City Journal has an article by Steve Malanga that makes a good sequel to last Friday's post on the wasteful spending at the County Airport.
Titled Airfields of Dreams, the subtitle, "If you build it, they won't come" explains why this should be made required reading for our County Executive and every County Legislator.
Public officials and local business leaders in areas looking to stimulate growth argue that they need to invest in airports, just as Atlanta and Dallas have. These officials are willing to risk millions of taxpayer dollars on a bet that it’s an airport that drives a local economy, not an energized economy that drives airport expansion. The results are empty terminals and gates, unused runways, and even flight-free airports. In China, the government has swiftly constructed entire new cities that so far remain eerily without residents. America is building a network of ghost airports every bit as strange.
8 comments:
And one wonders why we have $trillion national deficits and local taxes that increase every year with no end in sight? Our elected representatives gamble with, and waste our money, as they lock in their life time pensions and benefits. But, after all is said and done, we do elect the very people who are leading our decline.
Give it up Picente. Utica/Rome damn sure isn't Atlanta or Dallas. Oneida County would have been better off leaving the county airport in Oriskany until such a time as the economy and growth at Griffiss made it practical for passenger service to return to the area. Obviously all efforts so far and all money spent so far have been wasted.
As long as the federal and state monies are there along with a dose of local cash, why would anyone think Picente would, "give it up?" To do so would be an admission that the idea was a bad one from the start. Just once wouldn't you love to see an elected official say, " we tried it did not work and we will stop wasting taxpayer money." But that would take guts, honesty and fortitude.
Only in the movies would crowds show up in a cornfield for either a ballpark or an airport. Airports don't drive an economy. They serve an economy that already exists. They're part of the infrastructure, not a silver bullet. Your politicians either don't think very clearly or they are desperate.
Maybe both.
Dave, the answer is that the easy money drives the bad decisions. The creation of the Griffiss International Airport and the move to it was almost totally funded by the Federal taxpayer. The locals viewed this as a gift that would keep on giving. And, it has. Check Hanna announcements on more tax dollars being pumped in. They occassional drop in the bucket of a million here and a million there of local money doesn't seem to upset anyone. With this federal largess, the locals can hire people for new jobs, let contacts to political donators, keep hiring favorite consultants who also come up with campaign cash and make a lot of nice sounding announcements.
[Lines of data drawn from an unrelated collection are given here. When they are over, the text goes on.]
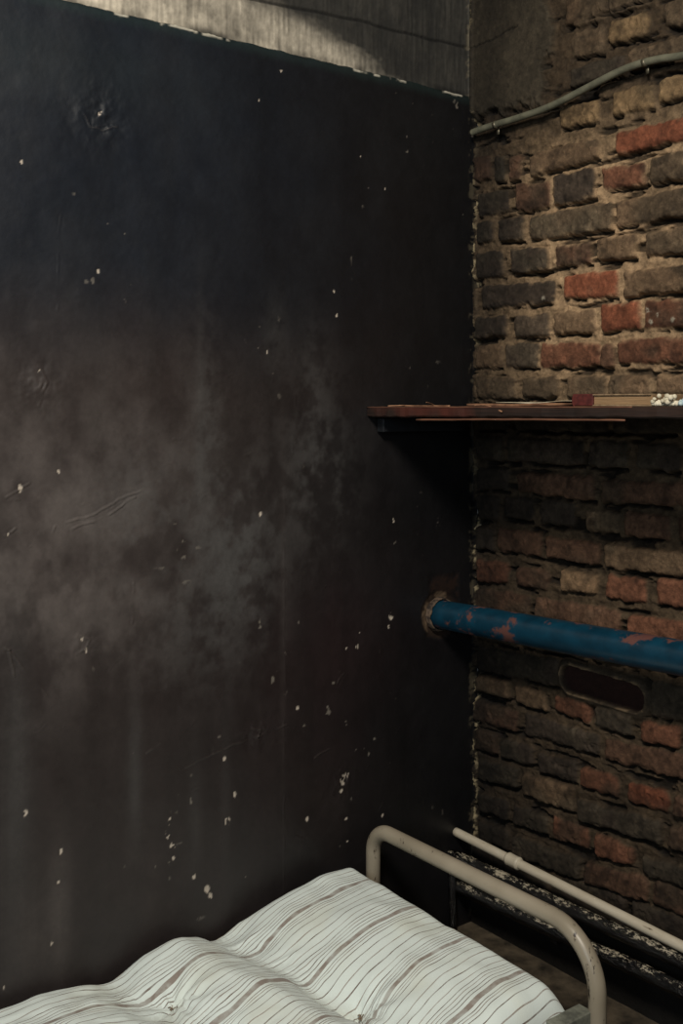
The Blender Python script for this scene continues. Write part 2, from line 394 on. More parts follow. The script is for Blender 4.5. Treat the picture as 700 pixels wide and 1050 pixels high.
strokes = [[(69, 536), (95, 528), (120, 512), (147, 501)], [(72, 542), (100, 533), (140, 508)], [(103, 536), (125, 545), (144, 543), (125, 550)], [(5, 664), (20, 682), (48, 712)], [(7, 666), (22, 662)], [(8, 668), (14, 692)], [(189, 787), (215, 775), (245, 762), (295, 743)], [(387, 835), (392, 828), (393, 819)], [(150, 772), (165, 762)], [(322, 777), (338, 768)], [(30, 560), (50, 553), (58, 540)], [(78, 672), (88, 664), (92, 655), (84, 652)], [(35, 380), (44, 390), (40, 400), (33, 410)], [(42, 378), (48, 392), (38, 415)], [(92, 112), (100, 104), (112, 106), (118, 116), (110, 128), (98, 130)], [(86, 118), (92, 130), (104, 134), (120, 130)], [(98, 110), (108, 112), (110, 122)], [(255, 765), (264, 758), (268, 748), (258, 745)], [(345, 700), (352, 690)], [(5, 510), (18, 502), (30, 496)], [(2, 548), (16, 541)], [(135, 640), (137, 600)], [(66, 745), (88, 728), (97, 722)], [(290, 980), (292, 700), (291, 500)], [(250, 468), (262, 462)], [(60, 320), (62, 200)], [(300, 470), (302, 400)]]
for i, s in enumerate(strokes): stroke(s, .0016, .0009 if i > 22 else .0022, .0 if i > 22 else .10)
rs = random.Random(5)
for i in range(26):
    px = rs.uniform(0, 230); py = rs.uniform(380, 820); a = rs.uniform(-.9, .3); l = rs.uniform(6, 30)
    stroke([(px, py), (px + l * .5 * math.cos(a), py + l * .5 * math.sin(a) + rs.uniform(-2, 2)), (px + l * math.cos(a), py + l * math.sin(a))], .0012, .0013)
for i in range(14):
    px = rs.uniform(200, 470); py = rs.uniform(500, 860); a = rs.uniform(-1.5, .5); l = rs.uniform(5, 16)
    stroke([(px, py), (px + l * math.cos(a), py + l * math.sin(a))], .0012, .0012)
for (px, py, r) in ((103, 117, 26), (350, 803, 16), (263, 755, 14), (90, 660, 16), (40, 395, 20)):     # lumpy patches under the paint
    hgt += .004 * mark(px, py, r, r) * (nf - .5) * 2
# paint edge and concrete strip above
top = 2.068 + .008 * (fbm(Y * 9, Y * 0, 95, 4) - .5) + .006 * (nf - .5)
up = sst(-.002, .004, Z - top)
lipn = sst(.03, .004, top - Z) * (Z < top)
c = add(c, lipn * .35, lin((38, 56, 54)))
cn = fbm(Y * 7, Z * 12, 101, 5, .6); cv = fbm(Y * 150, Z * 14, 102, 3); cl = fbm(Y * 30, Z * 60, 103, 4, .6)
cp = fbm(Y * 40, Z * 34, 107, 5, .7)
conc = lin((178, 170, 154)) * ((.30 + 1.0 * cn) * (.50 + .9 * cv) * (.35 + 1.25 * cp))[..., None]
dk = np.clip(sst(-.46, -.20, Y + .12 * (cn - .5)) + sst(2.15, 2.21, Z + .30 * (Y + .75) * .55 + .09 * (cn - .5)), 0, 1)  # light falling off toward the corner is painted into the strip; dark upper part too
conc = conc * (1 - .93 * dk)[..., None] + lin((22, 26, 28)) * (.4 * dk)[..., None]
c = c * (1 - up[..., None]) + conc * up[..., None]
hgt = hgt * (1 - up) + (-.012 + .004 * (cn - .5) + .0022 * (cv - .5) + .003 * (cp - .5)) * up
clx = np.abs(Z - (2.165 + .035 * np.sin(Y * 9 + 1.0) * 0 + .012 * (fbm(Y * 9, Y * 0, 108, 4) - .5) + .10 * (Y + .85) * .35)); crl = sst(.005, .001, clx) * up * sst(-.98, -.9, Y); c = c * (1 - .75 * crl)[..., None]; hgt -= .004 * crl
edge_shade = sst(.016, .0, np.abs(Z - top - .004)) * sst(.35, .6, fbm(Y * 12, Z * 3, 104, 3)); c = c * (1 - .75 * edge_shade)[..., None]  # shadow line painted along the boundary of paint and concrete
lipc = sst(.004, .0015, np.abs(Z - top + .003)) * sst(.60, .68, fbm(Y * 22, Z * 30, 105, 4)); c = add(c, lipc * .8, lin((190, 185, 170)))
rgh = rgh * (1 - up) + .9 * up
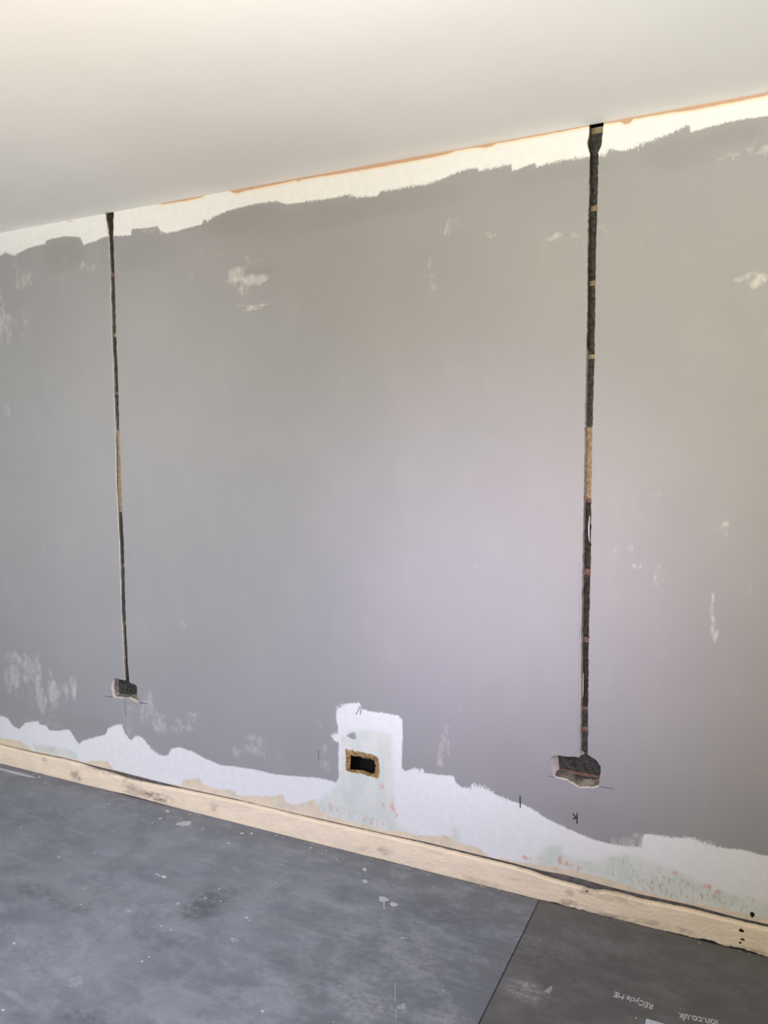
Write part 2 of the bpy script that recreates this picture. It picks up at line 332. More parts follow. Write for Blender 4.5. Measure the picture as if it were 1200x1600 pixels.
for poly, (i0, i1, j0, j1) in zip(holes, rects):
    ids = [j*nx+i for j in range(j0, j1+1) for i in range(i0, i1+1)]
    # leave out grid points very near the outline so no slivers appear
    P = V[ids]; dd = np.abs(sdf(poly, P))
    brd = np.array([(k // (i1-i0+1)) in (0, j1-j0) or (k % (i1-i0+1)) in (0, i1-i0) for k in range(len(ids))])
    ids = [q for q, d, b in zip(ids, dd, brd) if b or d > .0025]
    pos = {q: k for k, q in enumerate(ids)}
    pts = [Vector(Vl[q]) for q in ids]; n0 = len(pts)
    pts += [Vector(p) for p in poly]
    ed = [(n0+k, n0+(k+1) % len(poly)) for k in range(len(poly))]
    for j in range(j0, j1): ed += [(pos[j*nx+i0], pos[(j+1)*nx+i0]), (pos[j*nx+i1], pos[(j+1)*nx+i1])]
    for i in range(i0, i1): ed += [(pos[j0*nx+i], pos[j0*nx+i+1]), (pos[j1*nx+i], pos[j1*nx+i+1])]
    ov, oe, of, vo, eo, fo = geometry.delaunay_2d_cdt(pts, ed, [], 0, 1e-7)
    cen = np.array([sum((ov[k] for k in f), Vector((0, 0)))/len(f) for f in of])
    ins = sdf(poly, cen) > 0
    mp = {}
    for f, s in zip(of, ins):
        if s: continue
        g = []
        for k in f:
            if k not in mp:
                src = [q for q in vo[k] if q < n0]
                if src: mp[k] = ids[src[0]]
                else:
                    mp[k] = len(Vl); Vl.append([ov[k].x, min(ov[k].y, CEIL)])
            g.append(mp[k])
        faces.append(tuple(g))
V = np.array(Vl)
zg = zgap(V[:, 0]); low = V[:, 1] < zg
V[:, 1] = np.where(low, zg, V[:, 1])
faces = [f for f in faces if not all(low[k] for k in f)]
used = np.zeros(len(V), bool); used[[k for f in faces for k in f]] = True
re = np.cumsum(used)-1
faces = [tuple(int(re[k]) for k in f) for f in faces]; V = V[used]
V3 = np.c_[V[:, 0], np.zeros(len(V)), V[:, 1]]
wall = mesh('wall_back', V3, faces, M_wall); wall['kind'] = 'structure'
wall['label'] = 'plaster wall in rubbed grey paint with white and pale green edges'
me = wall.data
grey_poly = np.array([onwall(x, y) for x, y in GREY_TOP]+[onwall(x, y) for x, y in reversed(GREY_BOT)])
ext = [(XL-.5, grey_poly[0][1]-.02)]
grey_poly = np.vstack([[(XL-.5, grey_poly[0][1])], grey_poly[:len(GREY_TOP)], [(XR+.5, grey_poly[len(GREY_TOP)-1][1])], [(XR+.5, grey_poly[len(GREY_TOP)][1])], grey_poly[len(GREY_TOP):], [(XL-.5, grey_poly[-1][1])]])
P = V
def capped(polys):
    o = np.full(len(P), -.06)
    for q in polys: o = np.maximum(o, sdf_cap(wl(q), P))
    return o
g = np.clip(sdf(grey_poly, P), -.06, .06)
setattr_f(me, 'grey', g)
setattr_f(me, 'green', capped(GREENS))
ct = wl(CREAM_TOP); cpoly = np.vstack([[(XL-.5, ct[0][1])], ct, [(XR+.5, ct[-1][1])], [(XR+.5, -.1)], [(XL-.5, -.1)]])
setattr_f(me, 'cream', sdf_cap(cpoly, P))
# orange: signed height above the lower edge of the terracotta line
ox = []
for x, t in ORANGE_T:
    yc = 342+(x-120)*(143-342)/(1200-120)
    a = onwall(x, yc); b = onwall(x, yc+t); ox.append((a[0], a[1]-b[1] if t > 0 else -.012))
ox = np.array(ox)
th = np.interp(P[:, 0], ox[:, 0], ox[:, 1], left=-.02)
setattr_f(me, 'orange', np.clip(th-(CEIL-P[:, 1]), -.05, .05))
def blobs(lst, pts, conv):
    o = np.zeros(len(pts))
    for x, y, rx, ry, s in lst:
        c = np.array(conv(x, y)); r1 = abs(conv(x+rx, y)[0]-conv(x-rx, y)[0])/2; r2 = abs(conv(x, y+ry)[1]-conv(x, y-ry)[1])/2
        d = ((pts[:, 0]-c[0])/r1)**2+((pts[:, 1]-c[1])/r2)**2
        o = np.maximum(o, s*np.clip(1.6*(1.25-np.sqrt(d)), 0, 1))
    return o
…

They are thinking very clearly. It is the voter who is truly lost to the art of thinking and understanding. We keep electing the politicians who continue to pick our own pockets. Who is desperate? It surely is no guys and gals who time and time again get elected. They are the brilliant ones; we are the dopes.
Anon:
Alas, your analysis is spot on. Woe to us. I keep hoping we'll get smarter, but we never do.
The former county airport was deliberately sacrificed for the benefit of the special and financial interests of the GLDC and the 394HRC, and at great cost to the taxpayers of Oneida County. The relocation of the former county airport necessitated spending tens of millions of dollars to rehabilitate buildings and hangars, and repair and upgrade the airfield infrastructure, plus the costs to construct new t-hangars and to operate and maintain an airport much larger than the former. The public was told that all of this expense was justified for the greater economic development benefits to be derived from the airport at Griffiss, which was actually a smokescreen to hide the true motive and beneficiaries.
Yes, but we have an "international airport" for all to marvel at. Trouble is nobody uses it and nobody even sees it. But, we keep on spending on it.